Records with scene code:
........

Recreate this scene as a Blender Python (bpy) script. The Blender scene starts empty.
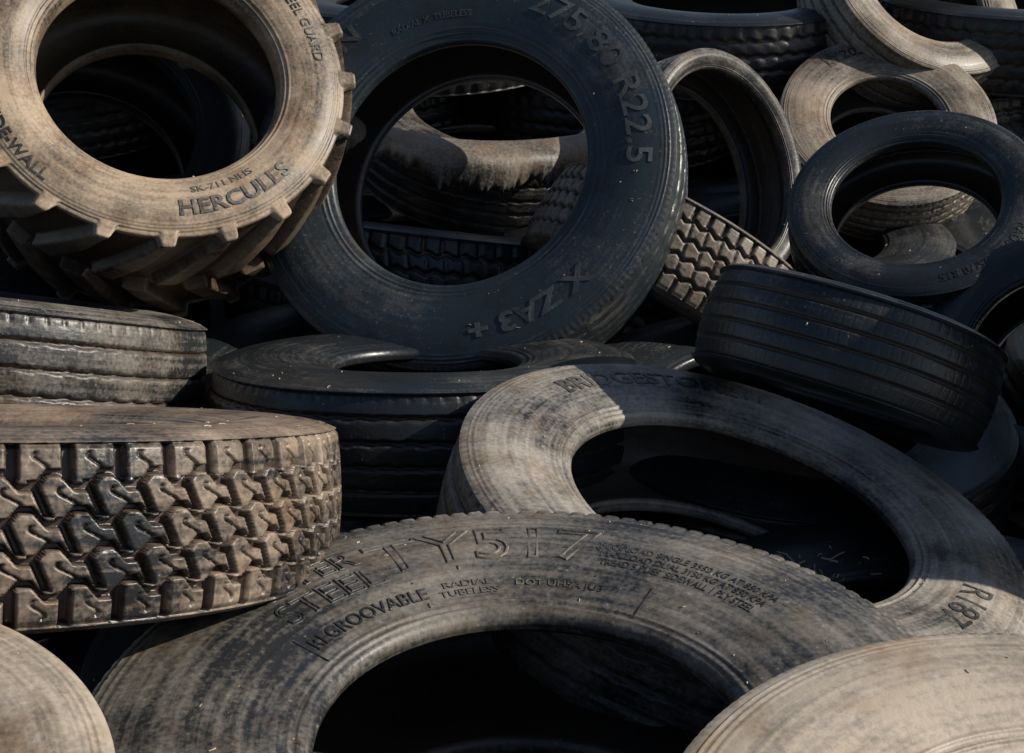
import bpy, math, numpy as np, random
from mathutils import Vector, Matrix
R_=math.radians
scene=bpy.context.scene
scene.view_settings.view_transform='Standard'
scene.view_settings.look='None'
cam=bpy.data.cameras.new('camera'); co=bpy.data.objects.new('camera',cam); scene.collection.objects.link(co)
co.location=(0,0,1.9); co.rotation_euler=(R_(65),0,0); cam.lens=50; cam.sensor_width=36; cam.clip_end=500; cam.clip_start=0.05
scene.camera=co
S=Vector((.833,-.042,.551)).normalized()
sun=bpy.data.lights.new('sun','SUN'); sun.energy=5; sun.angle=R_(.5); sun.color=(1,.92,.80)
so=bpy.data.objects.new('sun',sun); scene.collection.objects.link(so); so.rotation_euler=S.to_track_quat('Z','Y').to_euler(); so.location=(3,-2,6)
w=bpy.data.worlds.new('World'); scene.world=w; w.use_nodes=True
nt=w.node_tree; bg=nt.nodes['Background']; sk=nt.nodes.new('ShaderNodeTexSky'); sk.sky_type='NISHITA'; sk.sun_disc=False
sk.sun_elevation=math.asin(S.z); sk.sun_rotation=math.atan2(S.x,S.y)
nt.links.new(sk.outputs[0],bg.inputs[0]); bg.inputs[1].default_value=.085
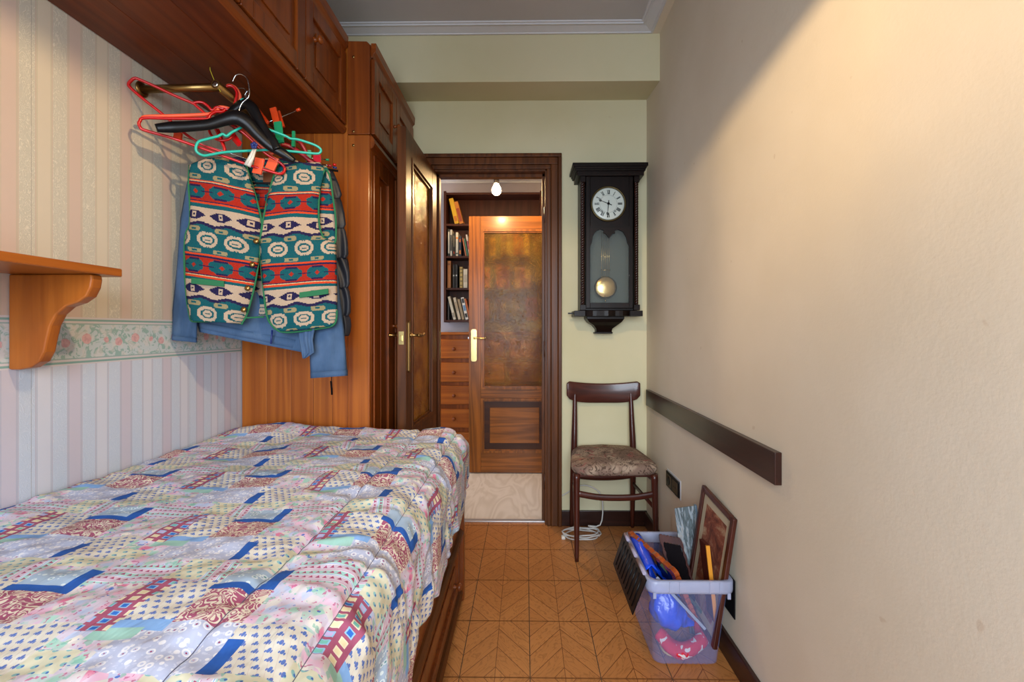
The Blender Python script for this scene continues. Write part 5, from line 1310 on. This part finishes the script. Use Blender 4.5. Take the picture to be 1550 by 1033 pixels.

........

DIRECTION: Return the records exactly. Don't carry the pictures over.

ANSWER TO THE EXERCISE:
Recreate this scene as a Blender Python (bpy) script. The Blender scene starts empty.
import bpy, math, numpy as np, random
from mathutils import Vector, Matrix
R_=math.radians
scene=bpy.context.scene
scene.view_settings.view_transform='Standard'
scene.view_settings.look='None'
cam=bpy.data.cameras.new('camera'); co=bpy.data.objects.new('camera',cam); scene.collection.objects.link(co)
co.location=(0,0,1.9); co.rotation_euler=(R_(65),0,0); cam.lens=50; cam.sensor_width=36; cam.clip_end=500; cam.clip_start=0.05
scene.camera=co
S=Vector((.833,-.042,.551)).normalized()
sun=bpy.data.lights.new('sun','SUN'); sun.energy=5; sun.angle=R_(.5); sun.color=(1,.92,.80)
so=bpy.data.objects.new('sun',sun); scene.collection.objects.link(so); so.rotation_euler=S.to_track_quat('Z','Y').to_euler(); so.location=(3,-2,6)
w=bpy.data.worlds.new('World'); scene.world=w; w.use_nodes=True
nt=w.node_tree; bg=nt.nodes['Background']; sk=nt.nodes.new('ShaderNodeTexSky'); sk.sky_type='NISHITA'; sk.sun_disc=False
sk.sun_elevation=math.asin(S.z); sk.sun_rotation=math.atan2(S.x,S.y)
nt.links.new(sk.outputs[0],bg.inputs[0]); bg.inputs[1].default_value=.085
The Blender Python script for this scene continues. Write part 5, from line 1310 on. This part finishes the script. Use Blender 4.5. Take the picture to be 1550 by 1033 pixels.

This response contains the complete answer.